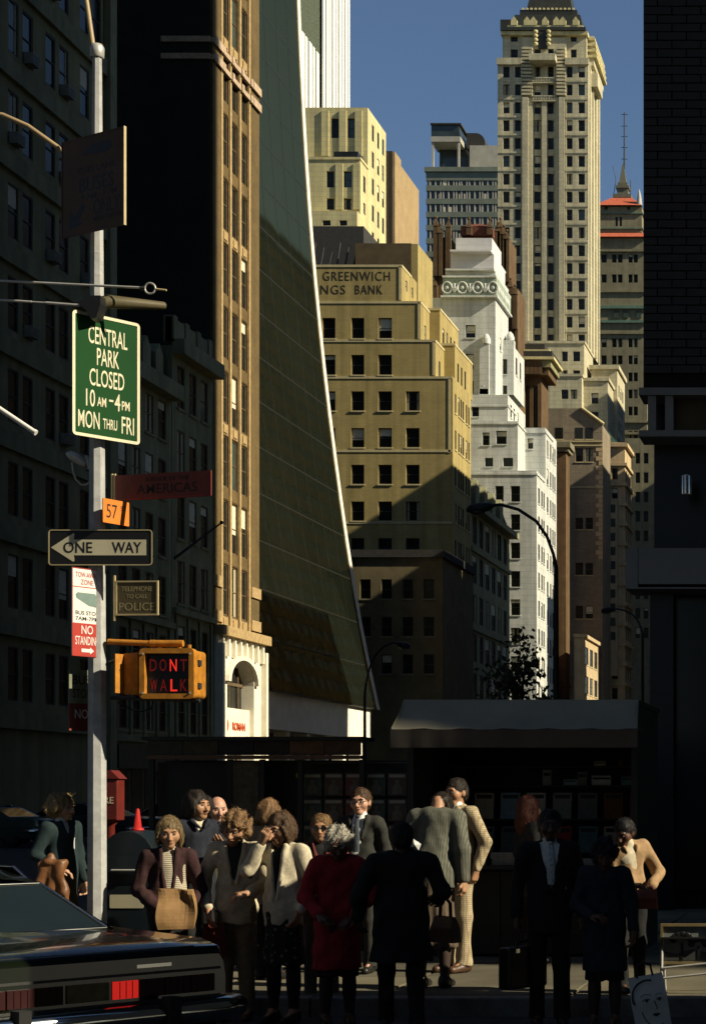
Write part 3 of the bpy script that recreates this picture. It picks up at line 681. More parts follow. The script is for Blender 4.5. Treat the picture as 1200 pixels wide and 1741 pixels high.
# ---------------------------------------------------------------- rust gothic tower behind it
t = thing('gothic_tower', 'rust brown gothic tower with pinnacles rising behind the white tower', 'building')
D = 256.0
block(t, PX(739, D), PX(880, D), D, 262, 2, PZ(490, D), M_rust); block(t, PX(739, D), PX(765, D), D+.2, 262, PZ(490, D)+.004, PZ(402, D), M_rust)
block(t, PX(842, D), PX(864, D), D+.2, 262, PZ(490, D)+.004, PZ(402, D), M_rust)
for x, yt, yb in ((742, 376, 470), (749, 388, 470), (763, 378, 470), (846, 385, 470), (851, 378, 470), (857, 390, 470), (862, 398, 480), (732, 468, 520), (740, 478, 530), (868, 480, 540), (876, 492, 560), (798, 378, 400), (833, 378, 400)):
    X = PX(x, D); q = MB(); q.box(X-.35, X+.35, D-.5, D+.15, PZ(yb, D), PZ(yt+9, D)); z = PZ(yt+9, D)
    q.add([(X-.4, D-.55, z), (X+.4, D-.55, z), (X+.4, D+.2, z), (X-.4, D+.2, z), (X, D-.17, z+1.2)], [(0, 1, 4), (1, 2, 4), (2, 3, 4), (3, 0, 4)]); q.ball((X, D-.17, z+1.2), .2, 6, 4); q.build('pinnacle', M_rust, t)
q = MB(); a, b, z = PX(783, D), PX(836, D), PZ(400, D); q.add([(a, D, z), (b, D, z), (b, D+6, z), (a, D+6, z), (a, D, z+1.3), (b, D, z+1.3), (b, D+6, z+1.3), (a, D+6, z+1.3), ((a+b)/2, D+2, PZ(372, D)), ((a+b)/2, D+4, PZ(372, D))], [(0, 1, 5, 4), (1, 2, 6, 5), (3, 0, 4, 7), (4, 5, 8), (5, 6, 9, 8), (6, 7, 9), (7, 4, 8, 9)]); q.build('tank_roof', mat('dark_rust', (.14, .045, .025), .8), t)
for x in range(846, 880, 8): q = MB(); X = PX(x, D); q.box(X-.2, X+.2, D-.2, D-.004, PZ(640, D), PZ(500, D)); q.build('rib', M_rust, t)
finish(t, (PX(810, D), D, 0))

# dark cornice block with slotted rust tower below
t = thing('cornice_tower', 'rust brick tower with dark slots and heavy striped cornice', 'building')
D = 262.0
q = PX(887, D)
block(t, PX(870, D), PX(920, D), D, 268, 2, PZ(640, D), M_rust, west=wpx(D, [(892, 900, 655, 735), (906, 914, 655, 735)]), style='mull', blind=0)
for y_a, y_b, ex, mm in ((640, 628, 1.0, M_rust), (627.7, 616, 1.4, M_shade), (615.7, 611, 1.9, M_cream), (610.7, 601, 1.6, M_roof), (600.7, 597, 1.2, M_cream), (596.7, 586, .4, M_roof)):
    q = MB(); q.box(PX(878, D), PX(922, D)+ex, D-ex, 268, PZ(y_a, D), PZ(y_b, D)); q.build('cornice', mm, t)
for i in range(6): q = MB(); X = PX(886+i*7, D); q.box(X-.25, X+.25, D-1.6, D-1.45, PZ(640, D), PZ(618, D)); q.build('corbel', M_rust, t)
finish(t, (PX(900, D), D, 0))
t = thing('brick_annex', 'small brown brick annex with corbelled top beside the white tower', 'building')
D = 268.5; block(t, PX(925, D), PX(962, D), D, 272, 2, PZ(770, D), M_rust)
for y_a, y_b, ex in ((768, 762, .4), (761.7, 752, .7)): q = MB(); q.box(PX(925, D), PX(962, D)+ex, D-ex, 272, PZ(y_a, D), PZ(y_b, D)); q.build('cornice', M_olive, t)
finish(t, (PX(945, D), D, 0))

# taupe gabled building
t = thing('taupe_building', 'taupe brick building with quoins and sloping roofline', 'building')
D = 275.0
block(t, PX(925, D), PX(1024, D), D, 284, .14, PZ(735, D), M_taupe, west=wpx(D, [(978, 991, 762, 785), (995, 1008, 762, 785), (942, 955, 762, 785), (978, 991, 880, 900), (995, 1008, 880, 900), (978, 991, 957, 978), (995, 1008, 957, 978), (978, 991, 1030, 1052), (995, 1008, 1030, 1052)]), sill=M_greent, blind=.1)
q = MB(); a, b, c = PX(925, D), PX(988, D), PX(1024, D); q.extrude([(a, PZ(734.7, D)), (c, PZ(734.7, D)), (c, PZ(722, D)), (b, PZ(694, D)), (a, PZ(694, D))], D, 284); q.build('gable_wall', M_taupe, t)
for x in (978, 995, 944): 
    q = MB(); q.box(PX(x, D), PX(x+13, D), D-.03, D-.004, PZ(746, D), PZ(727, D)); w_ = q.build('window', M_glass, t); q = MB(); q.box(PX(x, D)-.08, PX(x+13, D)+.08, D-.08, D-.034, PZ(748, D), PZ(746.3, D)); q.build('sill', M_greent, w_)
for y_ in (750, 757, 828): q = MB(); q.box(PX(940, D), PX(1024, D)+.1, D-.15, D-.004, PZ(y_+1.5, D), PZ(y_-.8, D)); q.build('string_course', M_greent, t)
q = MB(); q.tube([(b, D-.1, PZ(693, D)), (c+.2, D-.1, PZ(721, D))], .25, 6); q.build('roof_coping', M_greent, t)
for k in range(24): q = MB(); w = .55 if k % 2 else .95; q.box(PX(1024, D)-w, PX(1024, D)+.05, D-.07, D-.004, PZ(760+k*8+7, D), PZ(760+k*8, D)); q.build('quoin', M_tan, t)
finish(t, (PX(975, D), D, .14))

# slim tan banded tower and small sunlit house, both at the end of the row
t = thing('banded_tower', 'slim tan stone tower with banded bays and green copper roof', 'building')
D = 287.0
rw = [(796+34*k, 815+34*k) for k in range(12)]
block(t, PX(1026, D), PX(1062, D), D, 296, .14, PZ(752, D), M_tan, west=wpx(D, [(1040, 1050, a, b) for a, b in rw]), south=srows([(289, 290), (291.5, 292.5), (294, 295)], rw, D), blind=.1)
for k in range(13): y_ = 787+34*k; q = MB(); q.box(PX(1033, D), PX(1062, D)+.35, D-.3, 295.5, PZ(y_+5, D), PZ(y_, D)); q.build('band', M_tan, t)
q = MB(); q.box(PX(1037, D), PX(1051, D), D-1.4, D-.31, PZ(1150, D), PZ(850, D)); q.build('oriel', M_tan, t)
for a, b in [(860+k*24, 874+k*24) for k in range(10)]: q = MB(); q.box(PX(1040, D), PX(1048, D), D-1.43, D-1.404, PZ(b, D), PZ(a, D)); q.build('oriel_window', M_glass_g, t)
q = MB(); x0, x1 = PX(1028, D), PX(1050, D); q.extrude([(x0, PZ(752, D)), (x1, PZ(752, D)), (x1-.6, PZ(745, D)), (x0+.6, PZ(733, D)), (x0, PZ(733, D))], D+.1, D+6); q.build('copper_roof', M_copper, t)
q = MB(); q.box(PX(1024, D), PX(1062, D)+.5, D-.5, 296, PZ(760, D), PZ(754, D)); q.build('cornice', M_tan, t)
finish(t, (PX(1045, D), D, .14))
t = thing('small_house', 'small tan stone house catching sun at the foot of the taupe building', 'building')
xh = PX(992, 258)
block(t, xh-1.3, xh, 258, 273.5, .14, PZ(1084, 258), M_tan, south=[(259.5+k*4.6, 262.6+k*4.6, PZ(y_+30, 258), PZ(y_, 258)) for k in range(3) for y_ in (1098, 1148)], sill=M_greent)
q = MB(); q.box(xh-1.4, xh+.35, 257.8, 273.8, PZ(1084, 258)+.004, PZ(1078, 258)); q.build('cornice', M_tan, t)
finish(t, (xh, 258, .14))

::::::

• [What you should do]: Leave the pictures out and output the rest of the listing exactly.

• [Task result]:
Write part 3 of the bpy script that recreates this picture. It picks up at line 681. More parts follow. The script is for Blender 4.5. Treat the picture as 1200 pixels wide and 1741 pixels high.
# ---------------------------------------------------------------- rust gothic tower behind it
t = thing('gothic_tower', 'rust brown gothic tower with pinnacles rising behind the white tower', 'building')
D = 256.0
block(t, PX(739, D), PX(880, D), D, 262, 2, PZ(490, D), M_rust); block(t, PX(739, D), PX(765, D), D+.2, 262, PZ(490, D)+.004, PZ(402, D), M_rust)
block(t, PX(842, D), PX(864, D), D+.2, 262, PZ(490, D)+.004, PZ(402, D), M_rust)
for x, yt, yb in ((742, 376, 470), (749, 388, 470), (763, 378, 470), (846, 385, 470), (851, 378, 470), (857, 390, 470), (862, 398, 480), (732, 468, 520), (740, 478, 530), (868, 480, 540), (876, 492, 560), (798, 378, 400), (833, 378, 400)):
    X = PX(x, D); q = MB(); q.box(X-.35, X+.35, D-.5, D+.15, PZ(yb, D), PZ(yt+9, D)); z = PZ(yt+9, D)
    q.add([(X-.4, D-.55, z), (X+.4, D-.55, z), (X+.4, D+.2, z), (X-.4, D+.2, z), (X, D-.17, z+1.2)], [(0, 1, 4), (1, 2, 4), (2, 3, 4), (3, 0, 4)]); q.ball((X, D-.17, z+1.2), .2, 6, 4); q.build('pinnacle', M_rust, t)
q = MB(); a, b, z = PX(783, D), PX(836, D), PZ(400, D); q.add([(a, D, z), (b, D, z), (b, D+6, z), (a, D+6, z), (a, D, z+1.3), (b, D, z+1.3), (b, D+6, z+1.3), (a, D+6, z+1.3), ((a+b)/2, D+2, PZ(372, D)), ((a+b)/2, D+4, PZ(372, D))], [(0, 1, 5, 4), (1, 2, 6, 5), (3, 0, 4, 7), (4, 5, 8), (5, 6, 9, 8), (6, 7, 9), (7, 4, 8, 9)]); q.build('tank_roof', mat('dark_rust', (.14, .045, .025), .8), t)
for x in range(846, 880, 8): q = MB(); X = PX(x, D); q.box(X-.2, X+.2, D-.2, D-.004, PZ(640, D), PZ(500, D)); q.build('rib', M_rust, t)
finish(t, (PX(810, D), D, 0))

# dark cornice block with slotted rust tower below
t = thing('cornice_tower', 'rust brick tower with dark slots and heavy striped cornice', 'building')
D = 262.0
q = PX(887, D)
block(t, PX(870, D), PX(920, D), D, 268, 2, PZ(640, D), M_rust, west=wpx(D, [(892, 900, 655, 735), (906, 914, 655, 735)]), style='mull', blind=0)
for y_a, y_b, ex, mm in ((640, 628, 1.0, M_rust), (627.7, 616, 1.4, M_shade), (615.7, 611, 1.9, M_cream), (610.7, 601, 1.6, M_roof), (600.7, 597, 1.2, M_cream), (596.7, 586, .4, M_roof)):
    q = MB(); q.box(PX(878, D), PX(922, D)+ex, D-ex, 268, PZ(y_a, D), PZ(y_b, D)); q.build('cornice', mm, t)
for i in range(6): q = MB(); X = PX(886+i*7, D); q.box(X-.25, X+.25, D-1.6, D-1.45, PZ(640, D), PZ(618, D)); q.build('corbel', M_rust, t)
finish(t, (PX(900, D), D, 0))
t = thing('brick_annex', 'small brown brick annex with corbelled top beside the white tower', 'building')
D = 268.5; block(t, PX(925, D), PX(962, D), D, 272, 2, PZ(770, D), M_rust)
for y_a, y_b, ex in ((768, 762, .4), (761.7, 752, .7)): q = MB(); q.box(PX(925, D), PX(962, D)+ex, D-ex, 272, PZ(y_a, D), PZ(y_b, D)); q.build('cornice', M_olive, t)
finish(t, (PX(945, D), D, 0))

# taupe gabled building
t = thing('taupe_building', 'taupe brick building with quoins and sloping roofline', 'building')
D = 275.0
block(t, PX(925, D), PX(1024, D), D, 284, .14, PZ(735, D), M_taupe, west=wpx(D, [(978, 991, 762, 785), (995, 1008, 762, 785), (942, 955, 762, 785), (978, 991, 880, 900), (995, 1008, 880, 900), (978, 991, 957, 978), (995, 1008, 957, 978), (978, 991, 1030, 1052), (995, 1008, 1030, 1052)]), sill=M_greent, blind=.1)
q = MB(); a, b, c = PX(925, D), PX(988, D), PX(1024, D); q.extrude([(a, PZ(734.7, D)), (c, PZ(734.7, D)), (c, PZ(722, D)), (b, PZ(694, D)), (a, PZ(694, D))], D, 284); q.build('gable_wall', M_taupe, t)
for x in (978, 995, 944): 
    q = MB(); q.box(PX(x, D), PX(x+13, D), D-.03, D-.004, PZ(746, D), PZ(727, D)); w_ = q.build('window', M_glass, t); q = MB(); q.box(PX(x, D)-.08, PX(x+13, D)+.08, D-.08, D-.034, PZ(748, D), PZ(746.3, D)); q.build('sill', M_greent, w_)
for y_ in (750, 757, 828): q = MB(); q.box(PX(940, D), PX(1024, D)+.1, D-.15, D-.004, PZ(y_+1.5, D), PZ(y_-.8, D)); q.build('string_course', M_greent, t)
q = MB(); q.tube([(b, D-.1, PZ(693, D)), (c+.2, D-.1, PZ(721, D))], .25, 6); q.build('roof_coping', M_greent, t)
for k in range(24): q = MB(); w = .55 if k % 2 else .95; q.box(PX(1024, D)-w, PX(1024, D)+.05, D-.07, D-.004, PZ(760+k*8+7, D), PZ(760+k*8, D)); q.build('quoin', M_tan, t)
finish(t, (PX(975, D), D, .14))

# slim tan banded tower and small sunlit house, both at the end of the row
t = thing('banded_tower', 'slim tan stone tower with banded bays and green copper roof', 'building')
D = 287.0
rw = [(796+34*k, 815+34*k) for k in range(12)]
block(t, PX(1026, D), PX(1062, D), D, 296, .14, PZ(752, D), M_tan, west=wpx(D, [(1040, 1050, a, b) for a, b in rw]), south=srows([(289, 290), (291.5, 292.5), (294, 295)], rw, D), blind=.1)
for k in range(13): y_ = 787+34*k; q = MB(); q.box(PX(1033, D), PX(1062, D)+.35, D-.3, 295.5, PZ(y_+5, D), PZ(y_, D)); q.build('band', M_tan, t)
q = MB(); q.box(PX(1037, D), PX(1051, D), D-1.4, D-.31, PZ(1150, D), PZ(850, D)); q.build('oriel', M_tan, t)
for a, b in [(860+k*24, 874+k*24) for k in range(10)]: q = MB(); q.box(PX(1040, D), PX(1048, D), D-1.43, D-1.404, PZ(b, D), PZ(a, D)); q.build('oriel_window', M_glass_g, t)
q = MB(); x0, x1 = PX(1028, D), PX(1050, D); q.extrude([(x0, PZ(752, D)), (x1, PZ(752, D)), (x1-.6, PZ(745, D)), (x0+.6, PZ(733, D)), (x0, PZ(733, D))], D+.1, D+6); q.build('copper_roof', M_copper, t)
q = MB(); q.box(PX(1024, D), PX(1062, D)+.5, D-.5, 296, PZ(760, D), PZ(754, D)); q.build('cornice', M_tan, t)
finish(t, (PX(1045, D), D, .14))
t = thing('small_house', 'small tan stone house catching sun at the foot of the taupe building', 'building')
xh = PX(992, 258)
block(t, xh-1.3, xh, 258, 273.5, .14, PZ(1084, 258), M_tan, south=[(259.5+k*4.6, 262.6+k*4.6, PZ(y_+30, 258), PZ(y_, 258)) for k in range(3) for y_ in (1098, 1148)], sill=M_greent)
q = MB(); q.box(xh-1.4, xh+.35, 257.8, 273.8, PZ(1084, 258)+.004, PZ(1078, 258)); q.build('cornice', M_tan, t)
finish(t, (xh, 258, .14))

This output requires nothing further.